▶ _Work to complete_: Your task is to copy the stretch of lines in the records below that begins with the line containing "Continue the Blender" and ends with the line containing "return Vector((r *", exactly as written, with nothing added.

▶ _Rows from a 3D scene dataset_:
>> START
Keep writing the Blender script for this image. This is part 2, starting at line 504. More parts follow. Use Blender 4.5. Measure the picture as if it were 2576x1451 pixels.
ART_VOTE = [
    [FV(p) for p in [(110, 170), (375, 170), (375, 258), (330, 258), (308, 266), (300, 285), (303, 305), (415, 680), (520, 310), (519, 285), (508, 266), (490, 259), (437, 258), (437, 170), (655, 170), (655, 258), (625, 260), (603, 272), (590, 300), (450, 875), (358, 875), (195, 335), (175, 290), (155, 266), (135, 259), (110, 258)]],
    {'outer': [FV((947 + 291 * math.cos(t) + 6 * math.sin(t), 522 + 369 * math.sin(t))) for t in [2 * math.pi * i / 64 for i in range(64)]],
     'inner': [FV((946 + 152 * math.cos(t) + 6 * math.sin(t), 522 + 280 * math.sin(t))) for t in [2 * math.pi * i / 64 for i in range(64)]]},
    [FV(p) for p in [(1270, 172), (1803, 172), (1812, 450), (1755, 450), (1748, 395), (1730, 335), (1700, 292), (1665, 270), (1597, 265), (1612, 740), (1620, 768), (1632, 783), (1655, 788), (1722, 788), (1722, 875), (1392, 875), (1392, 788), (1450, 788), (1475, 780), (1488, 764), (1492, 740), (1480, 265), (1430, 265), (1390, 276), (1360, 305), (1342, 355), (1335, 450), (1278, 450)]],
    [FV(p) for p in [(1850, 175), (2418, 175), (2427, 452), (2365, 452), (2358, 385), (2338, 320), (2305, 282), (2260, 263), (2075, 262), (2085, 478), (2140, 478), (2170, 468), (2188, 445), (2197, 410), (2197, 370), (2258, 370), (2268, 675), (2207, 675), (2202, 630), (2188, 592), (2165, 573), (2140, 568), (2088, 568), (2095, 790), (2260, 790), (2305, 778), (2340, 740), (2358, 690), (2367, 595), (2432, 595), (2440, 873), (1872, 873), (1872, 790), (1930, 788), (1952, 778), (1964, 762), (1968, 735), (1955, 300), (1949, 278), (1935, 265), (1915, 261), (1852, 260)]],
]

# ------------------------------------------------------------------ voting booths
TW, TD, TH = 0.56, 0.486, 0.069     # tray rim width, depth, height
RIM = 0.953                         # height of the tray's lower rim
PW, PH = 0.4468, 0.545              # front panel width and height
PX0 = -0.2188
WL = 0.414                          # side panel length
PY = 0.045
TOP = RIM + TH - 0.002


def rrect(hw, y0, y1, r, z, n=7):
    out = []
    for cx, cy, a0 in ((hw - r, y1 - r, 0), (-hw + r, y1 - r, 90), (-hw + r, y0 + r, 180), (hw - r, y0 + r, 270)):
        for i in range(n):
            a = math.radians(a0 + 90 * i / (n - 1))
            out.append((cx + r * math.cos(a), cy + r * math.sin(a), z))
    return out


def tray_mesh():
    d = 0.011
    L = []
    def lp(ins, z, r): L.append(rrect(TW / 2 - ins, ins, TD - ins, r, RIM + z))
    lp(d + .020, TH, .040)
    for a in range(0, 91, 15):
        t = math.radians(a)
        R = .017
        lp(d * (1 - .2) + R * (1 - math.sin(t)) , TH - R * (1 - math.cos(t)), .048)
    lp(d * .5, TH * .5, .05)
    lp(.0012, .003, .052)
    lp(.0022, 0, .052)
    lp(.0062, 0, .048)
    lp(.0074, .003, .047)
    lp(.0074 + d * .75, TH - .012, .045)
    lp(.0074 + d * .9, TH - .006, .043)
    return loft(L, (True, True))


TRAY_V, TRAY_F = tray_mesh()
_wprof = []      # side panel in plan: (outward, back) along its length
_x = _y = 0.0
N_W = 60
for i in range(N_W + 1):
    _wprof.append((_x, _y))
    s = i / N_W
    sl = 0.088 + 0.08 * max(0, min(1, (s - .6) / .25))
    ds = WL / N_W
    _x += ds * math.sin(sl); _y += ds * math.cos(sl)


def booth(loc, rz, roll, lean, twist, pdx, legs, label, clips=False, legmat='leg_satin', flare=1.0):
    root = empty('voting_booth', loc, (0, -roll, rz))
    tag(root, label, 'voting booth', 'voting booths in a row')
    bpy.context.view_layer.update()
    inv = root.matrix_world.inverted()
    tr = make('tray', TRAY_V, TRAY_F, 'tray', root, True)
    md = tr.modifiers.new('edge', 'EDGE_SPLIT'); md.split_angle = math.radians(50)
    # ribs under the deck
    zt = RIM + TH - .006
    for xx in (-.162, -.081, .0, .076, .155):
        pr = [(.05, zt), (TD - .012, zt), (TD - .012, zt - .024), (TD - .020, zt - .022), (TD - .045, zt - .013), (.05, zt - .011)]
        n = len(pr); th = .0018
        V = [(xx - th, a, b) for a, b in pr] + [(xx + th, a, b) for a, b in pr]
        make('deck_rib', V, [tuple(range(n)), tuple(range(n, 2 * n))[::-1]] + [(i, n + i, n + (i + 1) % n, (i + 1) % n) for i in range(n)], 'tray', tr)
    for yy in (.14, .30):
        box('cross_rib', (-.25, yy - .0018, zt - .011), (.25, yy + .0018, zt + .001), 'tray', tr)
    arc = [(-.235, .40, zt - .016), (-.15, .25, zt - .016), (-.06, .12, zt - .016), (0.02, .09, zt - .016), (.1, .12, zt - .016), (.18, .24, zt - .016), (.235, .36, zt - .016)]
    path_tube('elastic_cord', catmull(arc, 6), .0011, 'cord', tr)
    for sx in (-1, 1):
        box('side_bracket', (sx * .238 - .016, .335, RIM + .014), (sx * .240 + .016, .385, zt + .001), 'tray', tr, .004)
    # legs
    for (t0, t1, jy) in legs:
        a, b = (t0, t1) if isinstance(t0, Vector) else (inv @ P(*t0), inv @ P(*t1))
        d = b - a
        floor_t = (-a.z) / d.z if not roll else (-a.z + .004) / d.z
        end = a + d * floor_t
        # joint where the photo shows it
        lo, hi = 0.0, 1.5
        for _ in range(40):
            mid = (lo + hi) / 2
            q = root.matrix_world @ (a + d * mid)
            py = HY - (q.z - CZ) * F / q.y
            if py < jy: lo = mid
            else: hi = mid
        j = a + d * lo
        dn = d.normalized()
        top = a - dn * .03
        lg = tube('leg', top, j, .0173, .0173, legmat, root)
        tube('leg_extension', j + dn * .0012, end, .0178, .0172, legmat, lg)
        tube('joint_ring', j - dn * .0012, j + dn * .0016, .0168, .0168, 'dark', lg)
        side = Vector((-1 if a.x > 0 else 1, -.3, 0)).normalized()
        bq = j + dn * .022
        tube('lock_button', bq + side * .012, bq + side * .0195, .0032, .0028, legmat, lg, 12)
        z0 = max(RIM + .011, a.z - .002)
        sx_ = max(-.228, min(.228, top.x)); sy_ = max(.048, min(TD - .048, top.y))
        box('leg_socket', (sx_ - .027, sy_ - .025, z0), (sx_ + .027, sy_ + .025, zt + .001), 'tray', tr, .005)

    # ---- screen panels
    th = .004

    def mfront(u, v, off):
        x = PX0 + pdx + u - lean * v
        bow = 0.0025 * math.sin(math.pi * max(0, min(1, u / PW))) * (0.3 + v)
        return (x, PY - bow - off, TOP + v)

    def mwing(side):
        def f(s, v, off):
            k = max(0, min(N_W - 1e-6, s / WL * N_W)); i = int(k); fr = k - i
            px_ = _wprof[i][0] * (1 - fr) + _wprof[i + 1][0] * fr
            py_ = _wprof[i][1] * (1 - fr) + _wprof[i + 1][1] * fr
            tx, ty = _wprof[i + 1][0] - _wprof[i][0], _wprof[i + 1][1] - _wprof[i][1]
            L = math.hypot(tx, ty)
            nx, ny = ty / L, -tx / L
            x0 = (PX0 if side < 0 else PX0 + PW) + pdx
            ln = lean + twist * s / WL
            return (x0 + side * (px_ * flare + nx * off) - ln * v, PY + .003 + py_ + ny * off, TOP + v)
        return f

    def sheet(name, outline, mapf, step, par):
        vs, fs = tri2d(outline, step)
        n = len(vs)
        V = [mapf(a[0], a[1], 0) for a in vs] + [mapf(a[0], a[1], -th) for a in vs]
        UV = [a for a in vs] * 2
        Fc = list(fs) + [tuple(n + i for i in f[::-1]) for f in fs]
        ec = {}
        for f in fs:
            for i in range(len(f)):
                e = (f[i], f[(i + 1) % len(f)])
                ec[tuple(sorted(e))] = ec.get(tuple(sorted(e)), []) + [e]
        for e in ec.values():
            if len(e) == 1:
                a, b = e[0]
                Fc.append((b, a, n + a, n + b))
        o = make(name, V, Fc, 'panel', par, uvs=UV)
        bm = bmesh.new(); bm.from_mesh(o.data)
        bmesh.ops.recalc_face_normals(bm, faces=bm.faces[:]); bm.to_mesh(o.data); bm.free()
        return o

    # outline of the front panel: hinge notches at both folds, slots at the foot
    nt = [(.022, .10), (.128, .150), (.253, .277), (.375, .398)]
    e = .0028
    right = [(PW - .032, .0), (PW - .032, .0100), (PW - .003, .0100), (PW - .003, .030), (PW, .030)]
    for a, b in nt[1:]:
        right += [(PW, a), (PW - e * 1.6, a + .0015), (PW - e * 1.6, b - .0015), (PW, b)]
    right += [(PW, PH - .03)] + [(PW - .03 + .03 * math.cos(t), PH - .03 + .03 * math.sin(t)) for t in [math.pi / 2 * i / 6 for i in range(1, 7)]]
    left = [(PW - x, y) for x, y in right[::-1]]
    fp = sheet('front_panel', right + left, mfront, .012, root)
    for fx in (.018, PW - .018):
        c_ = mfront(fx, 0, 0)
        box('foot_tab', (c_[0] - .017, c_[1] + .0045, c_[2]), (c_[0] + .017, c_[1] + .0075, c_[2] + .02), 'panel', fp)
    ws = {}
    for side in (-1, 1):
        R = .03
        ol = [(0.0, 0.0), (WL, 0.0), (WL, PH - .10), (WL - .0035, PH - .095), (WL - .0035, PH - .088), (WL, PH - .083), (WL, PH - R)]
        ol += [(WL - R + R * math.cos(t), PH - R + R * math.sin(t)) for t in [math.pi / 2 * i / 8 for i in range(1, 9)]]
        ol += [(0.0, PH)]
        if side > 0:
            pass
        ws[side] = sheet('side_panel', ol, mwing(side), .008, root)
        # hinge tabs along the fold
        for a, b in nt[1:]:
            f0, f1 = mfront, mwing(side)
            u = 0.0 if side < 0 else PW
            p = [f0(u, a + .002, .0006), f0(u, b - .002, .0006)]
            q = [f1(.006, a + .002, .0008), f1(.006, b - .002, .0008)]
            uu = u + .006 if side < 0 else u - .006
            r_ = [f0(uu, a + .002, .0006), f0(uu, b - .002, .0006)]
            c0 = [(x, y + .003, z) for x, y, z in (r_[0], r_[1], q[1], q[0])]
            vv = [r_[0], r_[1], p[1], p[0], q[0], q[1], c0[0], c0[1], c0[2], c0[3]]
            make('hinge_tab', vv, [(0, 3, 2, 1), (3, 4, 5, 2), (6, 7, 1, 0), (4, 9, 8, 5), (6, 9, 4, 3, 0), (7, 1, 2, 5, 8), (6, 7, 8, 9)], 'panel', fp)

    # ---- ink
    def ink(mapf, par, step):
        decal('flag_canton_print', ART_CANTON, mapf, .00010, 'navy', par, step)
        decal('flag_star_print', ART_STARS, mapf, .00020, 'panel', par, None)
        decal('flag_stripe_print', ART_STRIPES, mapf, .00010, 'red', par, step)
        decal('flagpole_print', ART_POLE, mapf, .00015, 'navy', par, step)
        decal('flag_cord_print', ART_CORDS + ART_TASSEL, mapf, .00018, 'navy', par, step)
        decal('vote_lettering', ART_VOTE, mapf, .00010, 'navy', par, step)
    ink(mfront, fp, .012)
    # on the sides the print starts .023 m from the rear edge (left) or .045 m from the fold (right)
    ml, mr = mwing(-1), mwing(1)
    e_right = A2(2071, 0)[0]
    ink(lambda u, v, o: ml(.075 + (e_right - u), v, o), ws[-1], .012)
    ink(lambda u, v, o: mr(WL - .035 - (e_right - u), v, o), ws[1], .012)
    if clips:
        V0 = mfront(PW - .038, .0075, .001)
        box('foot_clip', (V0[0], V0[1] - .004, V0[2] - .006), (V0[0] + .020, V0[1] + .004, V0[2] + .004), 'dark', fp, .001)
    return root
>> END
>> START
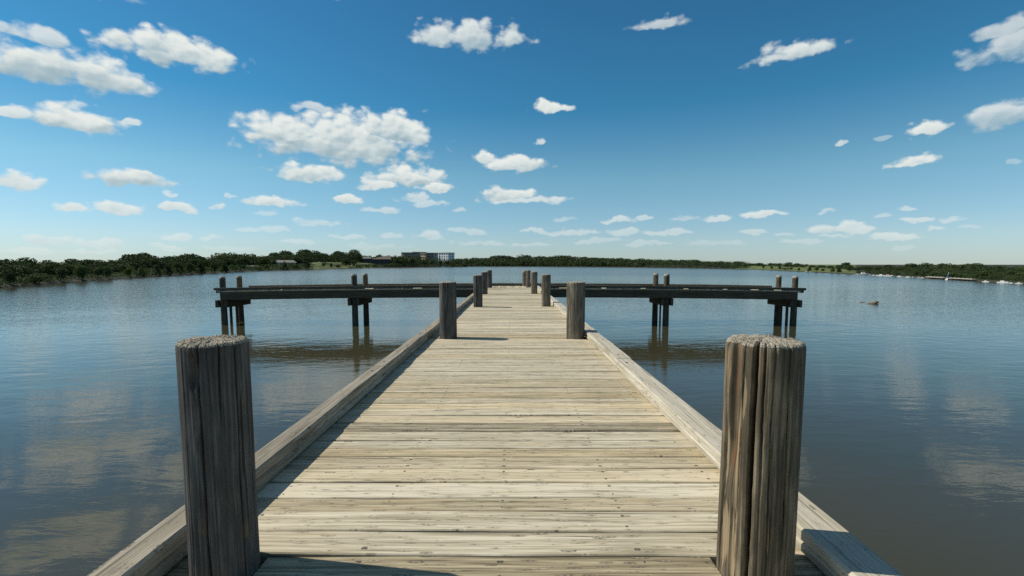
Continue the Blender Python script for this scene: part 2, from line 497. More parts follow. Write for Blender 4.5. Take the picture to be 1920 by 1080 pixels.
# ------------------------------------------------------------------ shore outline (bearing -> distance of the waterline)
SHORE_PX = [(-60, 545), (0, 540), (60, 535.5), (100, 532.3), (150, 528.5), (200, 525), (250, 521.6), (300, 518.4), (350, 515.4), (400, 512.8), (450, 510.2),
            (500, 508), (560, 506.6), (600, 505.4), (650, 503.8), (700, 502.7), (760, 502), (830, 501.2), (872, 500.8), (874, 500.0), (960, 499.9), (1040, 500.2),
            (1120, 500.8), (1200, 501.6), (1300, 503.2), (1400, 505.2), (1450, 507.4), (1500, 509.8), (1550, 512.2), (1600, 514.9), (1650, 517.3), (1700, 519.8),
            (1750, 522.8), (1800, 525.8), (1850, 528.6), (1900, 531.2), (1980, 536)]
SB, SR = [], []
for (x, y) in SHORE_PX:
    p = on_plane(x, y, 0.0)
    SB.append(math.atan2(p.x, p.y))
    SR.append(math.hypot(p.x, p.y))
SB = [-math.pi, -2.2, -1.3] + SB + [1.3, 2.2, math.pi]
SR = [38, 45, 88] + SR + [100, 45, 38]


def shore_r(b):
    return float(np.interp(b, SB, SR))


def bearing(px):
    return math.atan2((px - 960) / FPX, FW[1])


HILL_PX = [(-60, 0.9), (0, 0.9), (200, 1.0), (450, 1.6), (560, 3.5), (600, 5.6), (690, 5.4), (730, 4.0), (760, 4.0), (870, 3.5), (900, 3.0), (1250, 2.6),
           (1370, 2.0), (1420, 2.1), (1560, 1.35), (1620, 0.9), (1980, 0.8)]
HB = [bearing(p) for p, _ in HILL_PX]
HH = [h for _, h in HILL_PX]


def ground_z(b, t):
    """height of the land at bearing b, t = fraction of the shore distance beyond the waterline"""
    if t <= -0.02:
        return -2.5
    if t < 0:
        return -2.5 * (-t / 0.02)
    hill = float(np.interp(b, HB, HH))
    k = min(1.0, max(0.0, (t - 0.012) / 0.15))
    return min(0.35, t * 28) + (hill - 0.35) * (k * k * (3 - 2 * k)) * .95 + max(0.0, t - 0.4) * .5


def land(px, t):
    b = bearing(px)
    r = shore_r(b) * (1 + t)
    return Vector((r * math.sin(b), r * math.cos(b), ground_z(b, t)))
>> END
▶ _Answer for the task_:
Continue the Blender Python script for this scene: part 2, from line 497. More parts follow. Write for Blender 4.5. Take the picture to be 1920 by 1080 pixels.
# ------------------------------------------------------------------ shore outline (bearing -> distance of the waterline)
SHORE_PX = [(-60, 545), (0, 540), (60, 535.5), (100, 532.3), (150, 528.5), (200, 525), (250, 521.6), (300, 518.4), (350, 515.4), (400, 512.8), (450, 510.2),
            (500, 508), (560, 506.6), (600, 505.4), (650, 503.8), (700, 502.7), (760, 502), (830, 501.2), (872, 500.8), (874, 500.0), (960, 499.9), (1040, 500.2),
            (1120, 500.8), (1200, 501.6), (1300, 503.2), (1400, 505.2), (1450, 507.4), (1500, 509.8), (1550, 512.2), (1600, 514.9), (1650, 517.3), (1700, 519.8),
            (1750, 522.8), (1800, 525.8), (1850, 528.6), (1900, 531.2), (1980, 536)]
SB, SR = [], []
for (x, y) in SHORE_PX:
    p = on_plane(x, y, 0.0)
    SB.append(math.atan2(p.x, p.y))
    SR.append(math.hypot(p.x, p.y))
SB = [-math.pi, -2.2, -1.3] + SB + [1.3, 2.2, math.pi]
SR = [38, 45, 88] + SR + [100, 45, 38]


def shore_r(b):
    return float(np.interp(b, SB, SR))


def bearing(px):
    return math.atan2((px - 960) / FPX, FW[1])


HILL_PX = [(-60, 0.9), (0, 0.9), (200, 1.0), (450, 1.6), (560, 3.5), (600, 5.6), (690, 5.4), (730, 4.0), (760, 4.0), (870, 3.5), (900, 3.0), (1250, 2.6),
           (1370, 2.0), (1420, 2.1), (1560, 1.35), (1620, 0.9), (1980, 0.8)]
HB = [bearing(p) for p, _ in HILL_PX]
HH = [h for _, h in HILL_PX]


def ground_z(b, t):
    """height of the land at bearing b, t = fraction of the shore distance beyond the waterline"""
    if t <= -0.02:
        return -2.5
    if t < 0:
        return -2.5 * (-t / 0.02)
    hill = float(np.interp(b, HB, HH))
    k = min(1.0, max(0.0, (t - 0.012) / 0.15))
    return min(0.35, t * 28) + (hill - 0.35) * (k * k * (3 - 2 * k)) * .95 + max(0.0, t - 0.4) * .5


def land(px, t):
    b = bearing(px)
    r = shore_r(b) * (1 + t)
    return Vector((r * math.sin(b), r * math.cos(b), ground_z(b, t)))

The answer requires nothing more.